_WHAT IS ASKED:_
Show every line in the records below that contains the word "scene".

** Start RECORDS TO USE **

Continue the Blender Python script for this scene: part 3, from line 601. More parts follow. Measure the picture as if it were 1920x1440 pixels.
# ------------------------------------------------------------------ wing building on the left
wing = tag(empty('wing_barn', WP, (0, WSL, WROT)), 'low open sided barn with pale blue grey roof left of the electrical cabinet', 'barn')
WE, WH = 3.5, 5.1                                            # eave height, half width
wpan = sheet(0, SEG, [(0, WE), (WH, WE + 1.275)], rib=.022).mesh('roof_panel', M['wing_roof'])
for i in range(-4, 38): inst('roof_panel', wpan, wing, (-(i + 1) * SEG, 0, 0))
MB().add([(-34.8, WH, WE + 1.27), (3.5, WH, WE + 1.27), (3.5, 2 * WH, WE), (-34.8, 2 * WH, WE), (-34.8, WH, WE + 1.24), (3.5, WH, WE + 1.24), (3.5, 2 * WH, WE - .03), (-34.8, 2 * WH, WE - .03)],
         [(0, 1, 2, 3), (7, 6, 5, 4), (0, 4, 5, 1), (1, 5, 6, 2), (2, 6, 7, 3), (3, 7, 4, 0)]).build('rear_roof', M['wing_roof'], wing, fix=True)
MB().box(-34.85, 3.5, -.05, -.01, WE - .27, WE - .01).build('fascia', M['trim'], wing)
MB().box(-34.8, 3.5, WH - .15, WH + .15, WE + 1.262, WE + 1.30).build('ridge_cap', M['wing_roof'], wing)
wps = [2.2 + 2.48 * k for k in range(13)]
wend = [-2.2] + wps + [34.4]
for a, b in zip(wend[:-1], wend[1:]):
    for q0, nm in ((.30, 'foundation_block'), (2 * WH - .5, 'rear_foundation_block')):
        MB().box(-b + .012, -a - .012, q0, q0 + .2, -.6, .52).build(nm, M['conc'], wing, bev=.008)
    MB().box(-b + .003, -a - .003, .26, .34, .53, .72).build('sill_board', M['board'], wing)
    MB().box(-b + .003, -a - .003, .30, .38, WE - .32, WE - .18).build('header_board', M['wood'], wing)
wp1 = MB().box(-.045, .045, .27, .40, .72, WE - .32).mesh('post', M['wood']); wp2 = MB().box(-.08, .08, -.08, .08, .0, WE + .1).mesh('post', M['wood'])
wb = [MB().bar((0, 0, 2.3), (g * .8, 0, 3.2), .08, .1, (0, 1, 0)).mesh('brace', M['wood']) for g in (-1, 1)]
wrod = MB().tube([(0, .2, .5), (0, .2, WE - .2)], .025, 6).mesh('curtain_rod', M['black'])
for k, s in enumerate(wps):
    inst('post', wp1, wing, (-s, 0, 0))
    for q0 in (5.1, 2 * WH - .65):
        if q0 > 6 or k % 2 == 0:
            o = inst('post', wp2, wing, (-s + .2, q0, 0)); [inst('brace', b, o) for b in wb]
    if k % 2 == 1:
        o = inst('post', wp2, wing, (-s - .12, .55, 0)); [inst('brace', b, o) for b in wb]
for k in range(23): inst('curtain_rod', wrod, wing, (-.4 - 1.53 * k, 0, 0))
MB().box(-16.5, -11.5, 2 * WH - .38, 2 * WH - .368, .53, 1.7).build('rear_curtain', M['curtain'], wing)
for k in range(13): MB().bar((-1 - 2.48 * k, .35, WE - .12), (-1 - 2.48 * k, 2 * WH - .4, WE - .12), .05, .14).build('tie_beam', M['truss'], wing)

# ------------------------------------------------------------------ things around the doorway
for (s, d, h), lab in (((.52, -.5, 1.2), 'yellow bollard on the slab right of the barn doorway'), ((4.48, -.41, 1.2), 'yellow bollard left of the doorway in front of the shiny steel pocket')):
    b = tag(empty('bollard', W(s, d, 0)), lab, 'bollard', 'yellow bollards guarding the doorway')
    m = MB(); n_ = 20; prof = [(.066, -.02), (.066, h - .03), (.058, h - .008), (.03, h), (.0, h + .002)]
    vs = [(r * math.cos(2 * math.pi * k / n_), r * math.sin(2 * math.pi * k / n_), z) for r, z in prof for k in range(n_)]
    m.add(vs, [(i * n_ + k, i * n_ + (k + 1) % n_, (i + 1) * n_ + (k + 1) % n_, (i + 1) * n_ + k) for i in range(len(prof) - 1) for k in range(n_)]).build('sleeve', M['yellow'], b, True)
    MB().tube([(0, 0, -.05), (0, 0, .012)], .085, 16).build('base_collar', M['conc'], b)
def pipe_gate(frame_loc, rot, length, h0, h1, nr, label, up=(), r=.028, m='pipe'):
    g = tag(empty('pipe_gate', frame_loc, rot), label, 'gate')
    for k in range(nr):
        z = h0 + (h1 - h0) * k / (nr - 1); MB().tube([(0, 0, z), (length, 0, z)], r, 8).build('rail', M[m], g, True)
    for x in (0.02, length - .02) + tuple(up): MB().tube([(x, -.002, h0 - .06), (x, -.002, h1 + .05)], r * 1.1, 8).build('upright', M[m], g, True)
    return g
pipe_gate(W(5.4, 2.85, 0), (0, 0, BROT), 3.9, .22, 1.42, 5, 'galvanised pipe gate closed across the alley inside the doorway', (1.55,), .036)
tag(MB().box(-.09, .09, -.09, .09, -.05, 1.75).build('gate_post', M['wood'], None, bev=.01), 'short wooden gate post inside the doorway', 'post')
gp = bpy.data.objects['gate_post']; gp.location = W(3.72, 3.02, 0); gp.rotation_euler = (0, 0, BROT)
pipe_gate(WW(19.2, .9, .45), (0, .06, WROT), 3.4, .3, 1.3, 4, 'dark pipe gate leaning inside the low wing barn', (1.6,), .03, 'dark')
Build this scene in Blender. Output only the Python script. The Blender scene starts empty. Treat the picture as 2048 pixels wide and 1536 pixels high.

** End RECORDS TO USE **

_RESPONSE TO THE EXERCISE:_
Continue the Blender Python script for this scene: part 3, from line 601. More parts follow. Measure the picture as if it were 1920x1440 pixels.
Build this scene in Blender. Output only the Python script. The Blender scene starts empty. Treat the picture as 2048 pixels wide and 1536 pixels high.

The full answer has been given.